Parece como si Miyazaki, acaso huyendo del infantilismo de algunas primeras y últimas producciones, quisiera demostrarnos que es una persona muy leída y cultivada, algo que nadie pondría en duda si conociese algunas de sus obras magnas. Creemos que con todo eso se hace un flaco favor, pues en obras como Porco Rosso pudo incluso combinar la referencia literaria oriental (al sempiterno Viaje al Oeste) con la europea (las citas a Saint-Exupéry se combinan con un innegable regusto d’annunziano) con una elegancia mucho mayor.
Además, las dos historias que se mezclan en el film, la de la biografía del ingeniero Jiro y la de la homónima novela de Hori Tatsuo (1937) tampoco se funden con la gracia habitual del director. Y, por si fuera poco, el estilo gráfico de la película, híbrido entre la buscada simplicidad de algunas de las últimas producciones como Ponyo en el acantilado, la animación digital y un ocasional realismo casi fotográfico, tampoco acaba de cuajar y resulta algo desconcertante al espectador.
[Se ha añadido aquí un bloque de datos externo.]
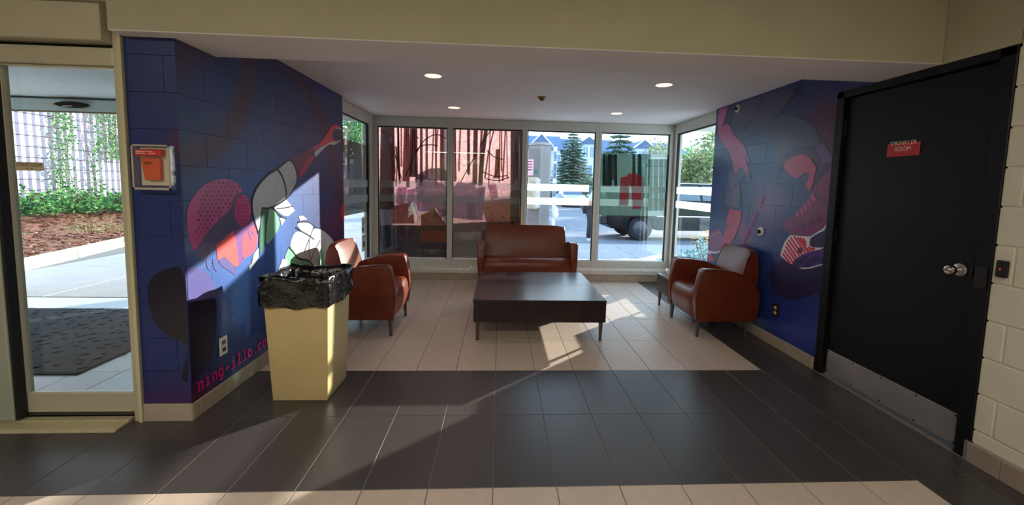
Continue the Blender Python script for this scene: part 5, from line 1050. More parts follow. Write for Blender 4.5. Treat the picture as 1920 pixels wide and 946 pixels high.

En definitiva, creo que aunque Miyazaki ha realizado un más que digno cierre de carrera – si es que lo es en realidad -, y posiblemente el film, que vistas sus filias y sus fobias conocidas, siempre había querido hacer, le ha pesado la auto justificación. Esta, como decimos, es únicamente una opinión personal, pues los resultados en festivales y crítica de la película han sido más que diferentes.
Para saber más:
Para comprender cómodamente y en nuestro idioma el universo de Miyazaki es imprescindible la lectura de La construcción de la identidad en la obra de Hayao Miyazaki memoria, fantasía y didáctica (2012), tesis doctoral de Laura Montero Plata, la mayor estudiosa del japonés en nuestro país. Para un mayor desglose de los elementos, aciertos y equivocaciones de esta película, recomendamos dos críticas: la de la propia Montero Plata para A cuarta parede y la de Carlos G. Grupegui para Harlan Magazine.
Notas:
[1] Este es quizás uno de los aspectos más interesantes de la película, en el que se aprecia cómo Japón es todavía un país atrasado con respecto a aquellas otras primeras potencias con las que gustaba ya de compararse. El avión arrastrado hasta la pistas por bueyes en una ciudad que cuenta con tranvías eléctricos, el pasmo de los japoneses en su viaje de negocios a Alemania ante, no solo una capacidad militar evidentemente superior, sino ante otros grandes prodigios de la vida moderna como los radiadores, el racismo sufrido por los japoneses que son acusados de “copiarlo todo”…Todos estos elementos, desarrollados con más calma, podrían haber otorgado mayor credibilidad al film.